The nine districts that functionally make up the Sioux Falls region are: Sioux Falls, Brandon Valley, Harrisburg, Tea, Lennox, Tri-Valley, West Central, Dell Rapids, and Baltic. Seven sit at least partially inside city limits; Dell Rapids and Baltic are just outside.

Together they educate the 35,000 to 40,000 students in our community. But they do so separately, each with its own superintendent, business office, transportation fleet, buildings and grounds team, and governance structure. School superintendents in the Sioux Falls area make salaries as high as $260,000 a year, much more than our mayor’s salary.

…A single Sioux Falls metro area school district would not magically erase every challenge. But it would align educational governance with the economic reality of a unified metro area. It would equalize tax bases, allow for coordinated capital planning, and reduce redundant administrative overhead. Instead of nine superintendents, nine central offices, nine transportation systems and nine curriculum shops, the region could operate with one. That savings could flow to classrooms or back to taxpayers.

More importantly, it could distribute enrollment more evenly, reduce racial and economic segregation, and allow the larger Sioux Falls community to invest strategically in new schools where they are needed most, not where historical district boundaries happen to fall [Joe Kirby, “Want Lower Property Taxes? Start by Fixing School Boundaries,” Sioux Falls Joe, 2025.11.18].

Politically, Kirby’s proposal is likely impossible. Sioux Falls can’t unilaterally reach out and absorb an adjoining district. Consolidation requires mutual consent from all districts, and unlike Oldahm-Ramona-Rutland, Brandon, Harrisburg, Tea, and the other suburban districts are growing and have no reason to give up their places of privilege.

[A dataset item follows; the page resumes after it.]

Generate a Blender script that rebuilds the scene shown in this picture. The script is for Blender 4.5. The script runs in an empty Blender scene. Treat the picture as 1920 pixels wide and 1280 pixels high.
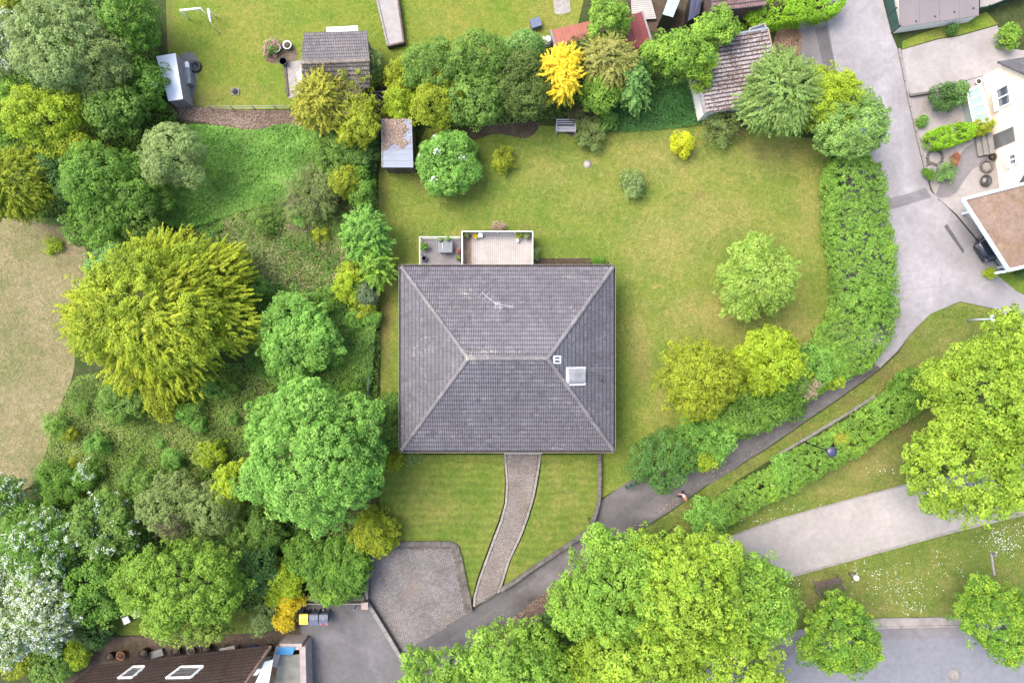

Property tax reform advocates are having trouble getting traction for any of a host of smaller reforms; whatever angst exists over property taxes hasn’t built to the critical mass necessary to move Kirby’s more radical plan for massive school consolidation. The savings of school consolidation will have to come from outside the big towns, one district at a time, as places like Oldham-Ramona-Rutland decide they just can’t make the case for keeping their rural schools open.

2 Comments

  1. SuperSweet

    Someday we just have to admit our current regressive tax system just doesn’t work anymore and adopt something like North Dakota’s more progressive system. There, I said it.